Solar consultancy Bridge to India has stated high costs mean large scale energy storage may be at least three years away from entering the mainstream Indian market to any significant extent.
That pessimistic prediction was among the findings of the consultancy’s India Renewables Outlook 2024 report, which forecasts the nation could host 74-97 GW of solar generation capacity by 2025, with 82 GW the base case figure suggested.
India will reach 49 GW of solar project capacity this year, according to the base case estimate made by the Haryana-based analyst, with another 10 GW added next year before the rate of deployment slows to 7 GW of new capacity in each of 2022 and 2023 – for cumulative totals of 66 GW and 73 GW, respectively – and 9 GW in 2024.
Falling solar power tariff
Costs of more than Rs6/kWh that came out of the nation’s first mega storage tender will push the embrace of storage by cash-strapped power distribution companies out to at least 2023, states Bridge to India in its forecast.

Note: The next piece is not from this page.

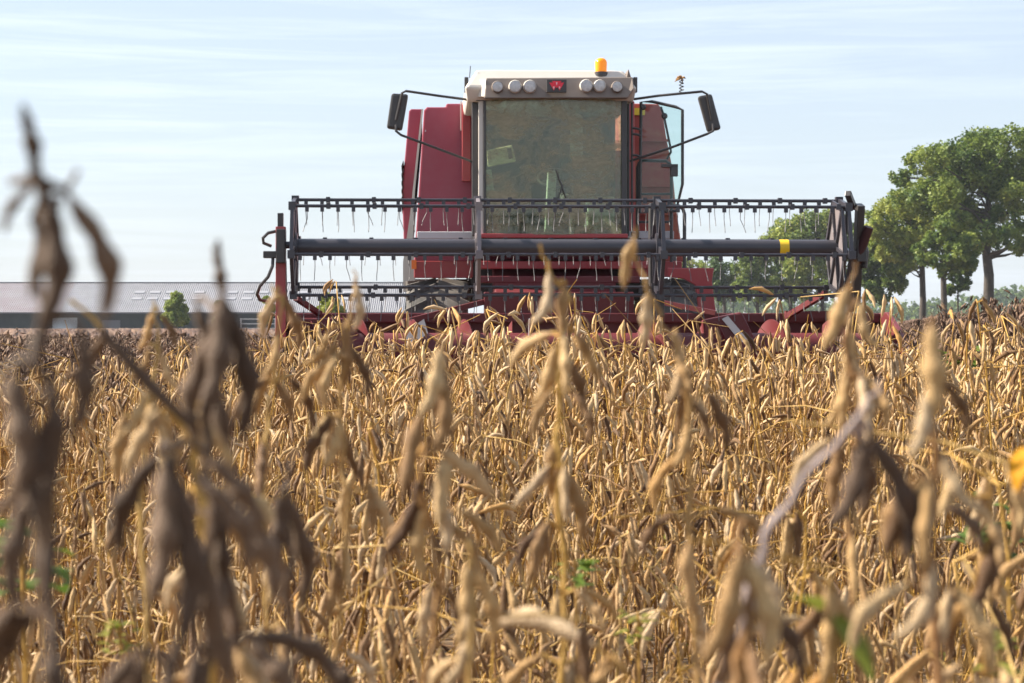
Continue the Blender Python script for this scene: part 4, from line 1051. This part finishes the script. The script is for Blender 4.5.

Policy uncertainty will continue to affect commercial and industrial rooftop solar deployment, states the report, even if there is more obvious backing for residential solar, boosting the prospects of that segment of the market.
On the positive side, Bridge to India expects continued technological advances to get the price of solar electricity back on the downward trajectory in India “shortly” and predicted a new record low solar power tariff will be set “in the next year”.
The prospects for domestic solar manufacturing, however, remain “bleak”, according to the consultancy. With the safeguarding duty applied by the government on Chinese and Malaysian PV cell and module imports due to expire in July, Bridge to India dismissed speculation the federal authorities will remove the exemption of such products from customs duty. Moves have been made in New Delhi to reclassify solar cell and module imports as liable for 20% customs duty but the Bridge to India report stated the prospects of such a development “are dim, in our view”.
Manufacturing woes
Lack of safeguarding duty and customs fees, while helping down the price of solar electricity will continue to leave Indian manufacturers unable to compete with Chinese rivals, states the 2024 outlook study.
The elephant in the room, as far as Indian energy policy is concerned, is the fact the nation continues to add fossil fuel generation facilities despite having “a massive surplus in power capacity”. With demand for power not rising as much as had been predicted, that has seen the plant load factor of India’s coal-fired power stations fall from 65% to 56% in five years, according to Bridge to India.
The report also pulls no punches when it comes to assessing the nation’s chances of achieving renewable energy capacity targets of 175 GW by 2022 and a recently mooted 450 GW by 2030.
On that subject, the “narrative is usually too zealous, self-seeking and/or lacking in intellectual rigor”, states the Bridge to India report.